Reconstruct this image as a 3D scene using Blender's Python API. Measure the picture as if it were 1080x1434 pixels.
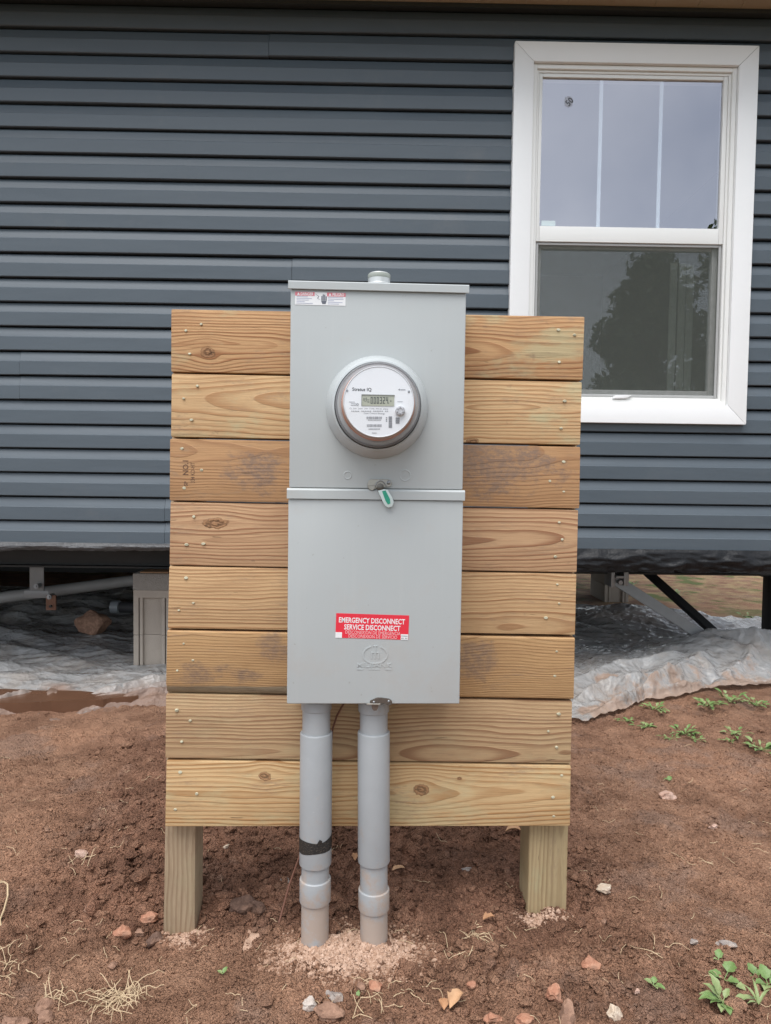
import bpy, bmesh, math, random
import numpy as np
from mathutils import Matrix, Vector

C = bpy.context.scene.collection
SC = bpy.context.scene
for o in list(bpy.data.objects):
    bpy.data.objects.remove(o)
rnd = random.Random(7)
npr = np.random.RandomState(11)

# ------------------------------------------------------------------ camera
CAMZ = 1.0
YAW, PITCH, ROLL, FOC = 0.01072, 0.04415, 0.01332, 1000.0
_f = np.array([math.sin(YAW)*math.cos(PITCH), math.cos(YAW)*math.cos(PITCH), -math.sin(PITCH)])
_r0 = np.array([math.cos(YAW), -math.sin(YAW), 0.0]); _u0 = np.cross(_r0, _f)
_r = _r0*math.cos(ROLL)+_u0*math.sin(ROLL)
_u = _u0*math.cos(ROLL)-_r0*math.sin(ROLL)
cam = bpy.data.cameras.new('camera')
cam.sensor_fit = 'VERTICAL'; cam.sensor_height = 36.0; cam.lens = 36.0*FOC/1434.0
cam.clip_start = 0.05; cam.clip_end = 2000
camo = bpy.data.objects.new('camera', cam); C.objects.link(camo)
camo.matrix_world = Matrix(((_r[0], _u[0], -_f[0], 0), (_r[1], _u[1], -_f[1], 0),
                            (_r[2], _u[2], -_f[2], CAMZ), (0, 0, 0, 1)))
SC.camera = camo

# ------------------------------------------------------------------ world, sun, exposure
SUN_EL, SUN_AZ = math.radians(66), math.radians(200)      # azimuth clockwise from +Y
w = bpy.data.worlds.new('World'); SC.world = w; w.use_nodes = True
nt = w.node_tree; nt.nodes.clear()
sky = nt.nodes.new('ShaderNodeTexSky'); sky.sky_type = 'NISHITA'; sky.sun_disc = False
sky.sun_elevation = SUN_EL; sky.sun_rotation = SUN_AZ; sky.dust_density = 1.2; sky.air_density = 1.0
hs = nt.nodes.new('ShaderNodeHueSaturation'); hs.inputs['Saturation'].default_value = 0.26
hs.inputs['Value'].default_value = 1.0
tcw = nt.nodes.new('ShaderNodeTexCoord')
nz = nt.nodes.new('ShaderNodeTexNoise'); nz.inputs['Scale'].default_value = 3.4; nz.inputs['Detail'].default_value = 6
cr = nt.nodes.new('ShaderNodeValToRGB')
cr.color_ramp.elements[0].position = 0.32; cr.color_ramp.elements[0].color = (0.73, 0.785, 0.87, 1)
cr.color_ramp.elements[1].position = 0.68; cr.color_ramp.elements[1].color = (1.24, 1.255, 1.245, 1)
mx = nt.nodes.new('ShaderNodeMix'); mx.data_type = 'RGBA'; mx.blend_type = 'MULTIPLY'; mx.inputs[0].default_value = 1.0
bg = nt.nodes.new('ShaderNodeBackground'); bg.inputs['Strength'].default_value = 0.135
wo = nt.nodes.new('ShaderNodeOutputWorld')
L = nt.links
L.new(sky.outputs[0], hs.inputs['Color']); L.new(tcw.outputs['Generated'], nz.inputs['Vector'])
L.new(nz.outputs['Fac'], cr.inputs['Fac']); L.new(hs.outputs['Color'], mx.inputs[6]); L.new(cr.outputs['Color'], mx.inputs[7])
L.new(mx.outputs[2], bg.inputs['Color']); L.new(bg.outputs[0], wo.inputs['Surface'])
sun = bpy.data.lights.new('sun', 'SUN'); sun.energy = 1.7; sun.angle = math.radians(50); sun.color = (1.0, 0.975, 0.945)
suno = bpy.data.objects.new('sun', sun); C.objects.link(suno)
_sd = Vector((math.sin(SUN_AZ)*math.cos(SUN_EL), math.cos(SUN_AZ)*math.cos(SUN_EL), math.sin(SUN_EL)))
suno.rotation_euler = _sd.to_track_quat('Z', 'Y').to_euler(); suno.location = (0, -3, 8)
SC.view_settings.view_transform = 'Standard'; SC.view_settings.look = 'None'
SC.view_settings.gamma = 1.0; SC.view_settings.use_curve_mapping = False
SC.view_settings.exposure = 0.86
SC.render.engine = 'CYCLES'
SC.cycles.max_bounces = 8; SC.cycles.transparent_max_bounces = 12

# ------------------------------------------------------------------ measuring helpers
def ray(px, py):
    return _f+_r*(px-540)/FOC+_u*(717-py)/FOC
def at_y(px, py, Y):
    d = ray(px, py); t = Y/d[1]
    return np.array([d[0]*t, Y, CAMZ+d[2]*t])
def at_z(px, py, z):
    d = ray(px, py); t = (z-CAMZ)/d[2]
    return np.array([d[0]*t, d[1]*t, z])
# frame of the wooden backboard: u to the right along it, v away from the viewer, z up
BETA = math.atan(0.0333); BY = 1.5855
_bu = np.array([math.cos(BETA), math.sin(BETA), 0]); _bv = np.array([-math.sin(BETA), math.cos(BETA), 0])
BO = np.array([0, BY, 0.0])
def on_board(px, py, v):          # point at depth v of the backboard frame (negative is nearer)
    d = ray(px, py); c = np.array([0, 0, CAMZ])
    t = (v-np.dot(c-BO, _bv))/np.dot(d, _bv)
    p = c+d*t-BO
    return np.array([np.dot(p, _bu), v, p[2]])
def board_world(p):
    return BO+_bu*p[0]+_bv*p[1]+np.array([0, 0, p[2]])

# ------------------------------------------------------------------ numpy noise
def _hash(ix, iy, seed):
    h = (ix.astype(np.int64)*374761393+iy.astype(np.int64)*668265263+seed*1442695041) & 0x7fffffff
    h = ((h ^ (h >> 13))*1274126177) & 0x7fffffff
    return ((h ^ (h >> 16)) & 0xffff)/65535.0
def vnoise(x, y, seed=0):
    x = np.asarray(x, float); y = np.asarray(y, float)
    ix = np.floor(x); iy = np.floor(y); fx = x-ix; fy = y-iy
    fx = fx*fx*fx*(fx*(fx*6-15)+10); fy = fy*fy*fy*(fy*(fy*6-15)+10)
    a = _hash(ix, iy, seed); b = _hash(ix+1, iy, seed); c = _hash(ix, iy+1, seed); d = _hash(ix+1, iy+1, seed)
    return (a*(1-fx)+b*fx)*(1-fy)+(c*(1-fx)+d*fx)*fy-0.5
def fbm(x, y, seed=0, octv=4, gain=0.5):
    s = 0; a = 1; f = 1
    for k in range(octv):
        s = s+a*vnoise(np.asarray(x)*f+k*17.3, np.asarray(y)*f+k*9.1, seed+k); a *= gain; f *= 2.03
    return s
def sstep(a, b, x):
    t = np.clip((np.asarray(x, float)-a)/(b-a), 0, 1); return t*t*(3-2*t)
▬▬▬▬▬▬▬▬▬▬
### [Work to do]
Reproduce all of the material exactly, apart from the pictures.

### [Worked answer]
Reconstruct this image as a 3D scene using Blender's Python API. Measure the picture as if it were 1080x1434 pixels.
import bpy, bmesh, math, random
import numpy as np
from mathutils import Matrix, Vector

C = bpy.context.scene.collection
SC = bpy.context.scene
for o in list(bpy.data.objects):
    bpy.data.objects.remove(o)
rnd = random.Random(7)
npr = np.random.RandomState(11)

# ------------------------------------------------------------------ camera
CAMZ = 1.0
YAW, PITCH, ROLL, FOC = 0.01072, 0.04415, 0.01332, 1000.0
_f = np.array([math.sin(YAW)*math.cos(PITCH), math.cos(YAW)*math.cos(PITCH), -math.sin(PITCH)])
_r0 = np.array([math.cos(YAW), -math.sin(YAW), 0.0]); _u0 = np.cross(_r0, _f)
_r = _r0*math.cos(ROLL)+_u0*math.sin(ROLL)
_u = _u0*math.cos(ROLL)-_r0*math.sin(ROLL)
cam = bpy.data.cameras.new('camera')
cam.sensor_fit = 'VERTICAL'; cam.sensor_height = 36.0; cam.lens = 36.0*FOC/1434.0
cam.clip_start = 0.05; cam.clip_end = 2000
camo = bpy.data.objects.new('camera', cam); C.objects.link(camo)
camo.matrix_world = Matrix(((_r[0], _u[0], -_f[0], 0), (_r[1], _u[1], -_f[1], 0),
                            (_r[2], _u[2], -_f[2], CAMZ), (0, 0, 0, 1)))
SC.camera = camo

# ------------------------------------------------------------------ world, sun, exposure
SUN_EL, SUN_AZ = math.radians(66), math.radians(200)      # azimuth clockwise from +Y
w = bpy.data.worlds.new('World'); SC.world = w; w.use_nodes = True
nt = w.node_tree; nt.nodes.clear()
sky = nt.nodes.new('ShaderNodeTexSky'); sky.sky_type = 'NISHITA'; sky.sun_disc = False
sky.sun_elevation = SUN_EL; sky.sun_rotation = SUN_AZ; sky.dust_density = 1.2; sky.air_density = 1.0
hs = nt.nodes.new('ShaderNodeHueSaturation'); hs.inputs['Saturation'].default_value = 0.26
hs.inputs['Value'].default_value = 1.0
tcw = nt.nodes.new('ShaderNodeTexCoord')
nz = nt.nodes.new('ShaderNodeTexNoise'); nz.inputs['Scale'].default_value = 3.4; nz.inputs['Detail'].default_value = 6
cr = nt.nodes.new('ShaderNodeValToRGB')
cr.color_ramp.elements[0].position = 0.32; cr.color_ramp.elements[0].color = (0.73, 0.785, 0.87, 1)
cr.color_ramp.elements[1].position = 0.68; cr.color_ramp.elements[1].color = (1.24, 1.255, 1.245, 1)
mx = nt.nodes.new('ShaderNodeMix'); mx.data_type = 'RGBA'; mx.blend_type = 'MULTIPLY'; mx.inputs[0].default_value = 1.0
bg = nt.nodes.new('ShaderNodeBackground'); bg.inputs['Strength'].default_value = 0.135
wo = nt.nodes.new('ShaderNodeOutputWorld')
L = nt.links
L.new(sky.outputs[0], hs.inputs['Color']); L.new(tcw.outputs['Generated'], nz.inputs['Vector'])
L.new(nz.outputs['Fac'], cr.inputs['Fac']); L.new(hs.outputs['Color'], mx.inputs[6]); L.new(cr.outputs['Color'], mx.inputs[7])
L.new(mx.outputs[2], bg.inputs['Color']); L.new(bg.outputs[0], wo.inputs['Surface'])
sun = bpy.data.lights.new('sun', 'SUN'); sun.energy = 1.7; sun.angle = math.radians(50); sun.color = (1.0, 0.975, 0.945)
suno = bpy.data.objects.new('sun', sun); C.objects.link(suno)
_sd = Vector((math.sin(SUN_AZ)*math.cos(SUN_EL), math.cos(SUN_AZ)*math.cos(SUN_EL), math.sin(SUN_EL)))
suno.rotation_euler = _sd.to_track_quat('Z', 'Y').to_euler(); suno.location = (0, -3, 8)
SC.view_settings.view_transform = 'Standard'; SC.view_settings.look = 'None'
SC.view_settings.gamma = 1.0; SC.view_settings.use_curve_mapping = False
SC.view_settings.exposure = 0.86
SC.render.engine = 'CYCLES'
SC.cycles.max_bounces = 8; SC.cycles.transparent_max_bounces = 12

# ------------------------------------------------------------------ measuring helpers
def ray(px, py):
    return _f+_r*(px-540)/FOC+_u*(717-py)/FOC
def at_y(px, py, Y):
    d = ray(px, py); t = Y/d[1]
    return np.array([d[0]*t, Y, CAMZ+d[2]*t])
def at_z(px, py, z):
    d = ray(px, py); t = (z-CAMZ)/d[2]
    return np.array([d[0]*t, d[1]*t, z])
# frame of the wooden backboard: u to the right along it, v away from the viewer, z up
BETA = math.atan(0.0333); BY = 1.5855
_bu = np.array([math.cos(BETA), math.sin(BETA), 0]); _bv = np.array([-math.sin(BETA), math.cos(BETA), 0])
BO = np.array([0, BY, 0.0])
def on_board(px, py, v):          # point at depth v of the backboard frame (negative is nearer)
    d = ray(px, py); c = np.array([0, 0, CAMZ])
    t = (v-np.dot(c-BO, _bv))/np.dot(d, _bv)
    p = c+d*t-BO
    return np.array([np.dot(p, _bu), v, p[2]])
def board_world(p):
    return BO+_bu*p[0]+_bv*p[1]+np.array([0, 0, p[2]])

# ------------------------------------------------------------------ numpy noise
def _hash(ix, iy, seed):
    h = (ix.astype(np.int64)*374761393+iy.astype(np.int64)*668265263+seed*1442695041) & 0x7fffffff
    h = ((h ^ (h >> 13))*1274126177) & 0x7fffffff
    return ((h ^ (h >> 16)) & 0xffff)/65535.0
def vnoise(x, y, seed=0):
    x = np.asarray(x, float); y = np.asarray(y, float)
    ix = np.floor(x); iy = np.floor(y); fx = x-ix; fy = y-iy
    fx = fx*fx*fx*(fx*(fx*6-15)+10); fy = fy*fy*fy*(fy*(fy*6-15)+10)
    a = _hash(ix, iy, seed); b = _hash(ix+1, iy, seed); c = _hash(ix, iy+1, seed); d = _hash(ix+1, iy+1, seed)
    return (a*(1-fx)+b*fx)*(1-fy)+(c*(1-fx)+d*fx)*fy-0.5
def fbm(x, y, seed=0, octv=4, gain=0.5):
    s = 0; a = 1; f = 1
    for k in range(octv):
        s = s+a*vnoise(np.asarray(x)*f+k*17.3, np.asarray(y)*f+k*9.1, seed+k); a *= gain; f *= 2.03
    return s
def sstep(a, b, x):
    t = np.clip((np.asarray(x, float)-a)/(b-a), 0, 1); return t*t*(3-2*t)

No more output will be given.